** Start **

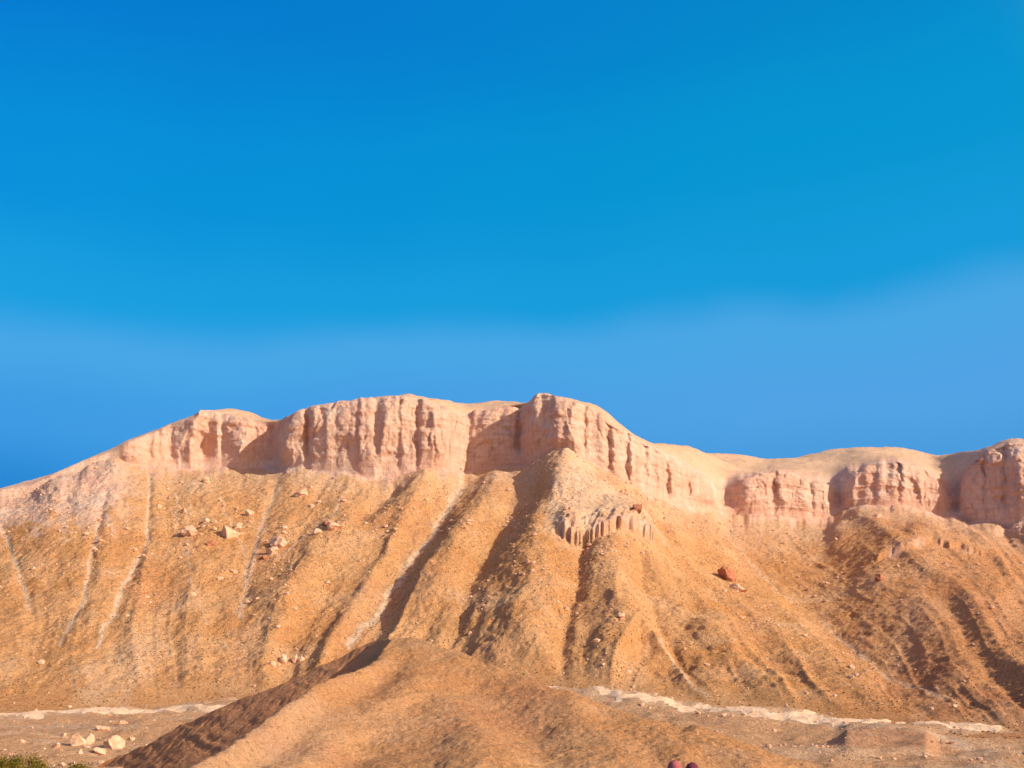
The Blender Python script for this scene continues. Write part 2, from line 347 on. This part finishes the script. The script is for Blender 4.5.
for pts,A,w in [([(395,645),(440,690),(470,730),(480,800)],1.4,34),([(405,650),(480,690),(530,730),(570,800)],-1.2,26),([(420,645),(560,700),(680,760)],1.4,28),([(600,712),(640,740),(680,790)],-1.1,16),([(380,680),(360,730),(350,800)],-0.9,22),([(700,735),(760,768)],1.0,14)]:
    d,_=dline(HXX,HPY,pts); dn=dn+A*np.exp(-(d/w)**2)
terr=vn(XX/25,HD/25,zz/0.8+fbm(XX/12,HD/12,None,2,316)*0.8,314)*0.24
zz=zz+dn+terr
redh_shade=sm(0,1,fbm(XX/22,HD/22,None,3,321))*0.5+0.2+sm(-4,-22,QD)*0.6  # last term paints shade into the soil colour left of the crest
hp=sm(0.2,1,fbm(XX/18,HD/10,None,3,322))*0.15*sm(-5,10,QD)+.3*np.exp(-((QD-30)/50)**2)*sm(700,760,HPY)
grid_mesh("hill",XX,HD,zz,{"cliff":np.zeros(HD.shape),"pale":np.clip(hp,0,1),"red":np.clip(redh_shade,0,1)},MD)

# ---------- lookup ----------
allX=np.concatenate([MX[:NS].ravel(),GX.ravel()]);allY=np.concatenate([MY[:NS].ravel(),G.ravel()]);allZ=np.concatenate([MZ[:NS].ravel(),gz.ravel()])
apx,apy=proj(allX,allY,allZ)
def hit(x,y):
    m=np.where((np.abs(apx-x)<2.5)&(np.abs(apy-y)<2)&(allY>20))[0]
    if len(m)==0:return None
    i=m[np.argmin(allY[m])]; return Vector((allX[i],allY[i],allZ[i]))
# ---------- boulders ----------
import bmesh
BP=simple("pale_boulder",(0.84,0.54,0.34),(0.64,0.35,0.19),0.5,0.5)
BR=simple("red_boulder",(0.36,0.12,0.06),(0.54,0.23,0.12),0.5,0.5)
def boulder(x,y,w,h,mat,seed):
    p=hit(x,y)
    if p is None:return
    s=p.y/F*1.0; bm=bmesh.new(); bmesh.ops.create_icosphere(bm,subdivisions=4,radius=1)
    V=np.array([v.co[:] for v in bm.verts]); rs=np.random.default_rng(seed)
    for k in range(16):
        n=rs.normal(size=3); n/=np.linalg.norm(n); o=rs.uniform(0.5,0.85); dd=V@n-o
        V=V-np.where(dd>0,dd,0)[:,None]*n
    V=V*(1+0.15*fbm(V[:,0]*2+seed,V[:,1]*2,V[:,2]*2,4,seed))[:,None]
    V=V*np.array([w*s*0.6,w*s*0.6,h*s*0.8])
    for vv,c in zip(bm.verts,V): vv.co=c
    me=bpy.data.meshes.new("boulder"); bm.to_mesh(me); bm.free(); me.materials.append(mat)
    o=bpy.data.objects.new("boulder",me); o.location=p+Vector((0,0,h*s*0.12)); o.rotation_euler=(0,rs.uniform(-.25,.25),rs.uniform(-.5,.5)); scene.collection.objects.link(o)
for i,bb in enumerate([(190,533,15,10,0),(230,535,16,14,0),(278,543,18,14,0),(274,551,12,8,0),(334,527,15,10,0),(300,493,16,7,0),(252,512,8,6,0),(316,531,8,5,0),(730,577,18,17,1),(739,588,16,7,0),(285,661,8,9,0),(293,660,7,9,0),(274,664,7,5,0),(74,743,14,13,0),(90,742,12,12,0),(116,746,20,11,0),(102,752,14,8,0),(58,746,9,6,0),(640,508,12,7,1),(655,520,8,4,0),(878,578,10,6,1),(902,600,8,4,0),(120,722,10,4,0),(104,728,12,5,0),(880,515,7,5,0),(468,632,5,3,0),(208,480,9,5,0),(213,543,9,5,1),(325,523,8,4,1),(82,752,6,4,0),(132,738,7,4,0),(66,735,6,4,0),(240,525,8,6,0),(205,520,7,5,0),(262,556,7,5,1),(312,505,7,5,0),(235,570,7,4,0),(345,500,7,4,0),(160,505,6,4,0)]):
    boulder(*bb[:4],BR if bb[4] else BP,500+i)
def scatter(name,n,pick,size,mat,seed,zs=.7):
    rs=np.random.default_rng(seed)
    ico=bmesh.new(); bmesh.ops.create_icosphere(ico,subdivisions=1,radius=1)
    V0=np.array([v.co[:] for v in ico.verts]); F0=np.array([[v.index for v in f.verts] for f in ico.faces]); ico.free()
    P=pick(rs,n); n=len(P)
    s=size(rs,n)
    V=V0[None]*(1+rs.uniform(-.35,.25,(n,len(V0),1)))*s[:,None,None]*np.array([1,1,zs])+P[:,None,:]+np.array([0,0,.2])*s[:,None,None]
    Fc=F0[None]+(np.arange(n)*len(V0))[:,None,None]
    me=bpy.data.meshes.new(name); me.from_pydata(V.reshape(-1,3).tolist(),[],Fc.reshape(-1,3).tolist()); me.materials.append(mat)
    scene.collection.objects.link(bpy.data.objects.new(name,me))
cl=fbm(MPX[:NS]/35,MPY[:NS]/22,None,3,401)
wgt=(sm(-0.1,0.9,cl)+0.05)*(0.15+sm(640,480,MPY[:NS]))*(1+2.5*np.exp(-((MPX[:NS]-700)/90)**2*0.5)*0.6)
out_=((MPX[:NS]<-100)|(MPX[:NS]>1124)).ravel()
wgt=wgt.ravel(); wgt[out_]=0; wgt/=wgt.sum()
MC=np.stack([MX[:NS].ravel(),MY[:NS].ravel(),MZ[:NS].ravel()],-1)
scatter("talus_rocks",9000,lambda rs,n:MC[rs.choice(len(MC),n,p=wgt)],lambda rs,n:0.3+rs.pareto(3.0,n).clip(0,4)*0.48,BP,7)
w2=(0.25+sm(0,.9,fbm(MPX[:NS]/22,MPY[:NS]/16,None,3,403))).ravel(); w2[out_]=0; w2/=w2.sum()
SC=simple("dry_scrub",(0.26,0.14,0.05),(0.14,0.075,0.03),0.8,0.1)
scatter("desert_scrub",8000,lambda rs,n:MC[rs.choice(len(MC),n,p=w2)],lambda rs,n:rs.uniform(.22,.5,n),SC,9,.9)
gw=(sm(250,285,G)*(0.2+sm(0,1,fbm(GX/25,G/12,None,3,402)))*(1+2*bank)).ravel(); gw/=gw.sum()
GC=np.stack([GX.ravel(),G.ravel(),gz.ravel()],-1)
scatter("ground_rocks",3500,lambda rs,n:GC[rs.choice(len(GC),n,p=gw)],lambda rs,n:0.15+rs.pareto(2.8,n).clip(0,4)*0.25,BP,8)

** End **

Problem statement: Pick out, from the lines above, every one that contains the string "scene".

Answer for this exercise:
The Blender Python script for this scene continues. Write part 2, from line 347 on. This part finishes the script. The script is for Blender 4.5.
    o=bpy.data.objects.new("boulder",me); o.location=p+Vector((0,0,h*s*0.12)); o.rotation_euler=(0,rs.uniform(-.25,.25),rs.uniform(-.5,.5)); scene.collection.objects.link(o)
    scene.collection.objects.link(bpy.data.objects.new(name,me))